Wednesday, 27 April 2016

Jack Kerouac & All That Jazz (Writing)

Long-Player, RTomens, 2014

It's Jazz Appreciation Month, so I hope you've been dutifully appreciating it. Once May comes, you can stop. I wrote the a book on Jazz once. That makes me an expert, so you'd better listen. There are lots of books on Jazz written by experts but none of them are like mine. Perhaps no books are really like one another, so the authors hope. Otherwise, what's the point? In retrospect (and I may have even thought it at the time) my book is akin to a Jazz solo. In case you don't know, the point of those is to improvise, thus charting a course through territory for which you have no map and you're travelling very fast. Unless it's a ballad. Even so, quick unthinking is required and you're dependent on an ability to arrive somehow without getting lost. A bit like writing, only you have no opportunity to return and edit.

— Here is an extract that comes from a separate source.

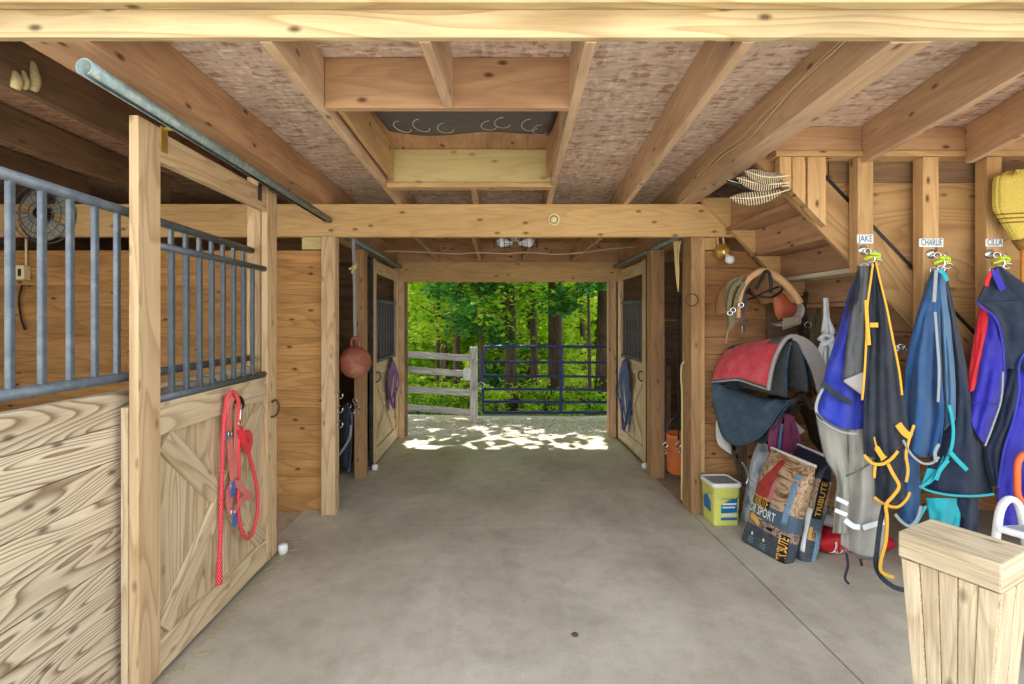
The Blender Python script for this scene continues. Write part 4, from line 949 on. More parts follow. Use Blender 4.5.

Much of my writing was unedited because I wanted to capture the 'sound' as I made it, rather than a cleaned-up version of that sound. The benefits are enormous, not least in the 'energy' transmitted. The downside is some people will think you're a little mad. And can't write 'properly'. People said Free Jazz players couldn't play properly, thus missing the point entirely. The point being total self-expression unfettered by musical rules. Jack Kerouac famously emulated Jazz musicians in his writing. As he wrote in Essentials Of Spontaneous Prose (1957): 'sketching language is undisturbed flow from the mind of personal secret idea-words, blowing (as per jazz musician) on subject of image.'

Kerouac is closely associated with the Be-Bop era, having been around in the mid-40s when it blew up, written those experiences into books and been inspired, prose-wise. What's probably less well-known is that by 1960, when Bop was over and had been replaced by Hard Bop, as personified by Art Blakey's Jazz Messengers, Kerouac saw the importance of the New Thing. In The Last Word column of December 1960 he wrote: 'I think the first breakthrough since Charlie Parker has been accomplished by Ornette Coleman and Donald Cherry with his little cornet and that it will lead the way, like Parker's way, into a whole new era of jazz.' With hindsight, that's shows a smart, forward-thinking appreciation of new developments as opposed to the more common reaction of outrage and disgust. Whilst history tells us Coleman went on to earn his place as a bona fide legend, it's easy to forget the hostility towards him coming from many quarters at the time. The other point is that whilst he was a key figure in the evolution of freer forms he remained a totally singular player throughout his whole career, as distinct as Thelonious Monk's piano-playing during the be-Bop era.

Jazz is still a mystery to many who think they might get into it, or should really try, so next I'll be posting my Essential Jazz Albums. Because I'm an expert.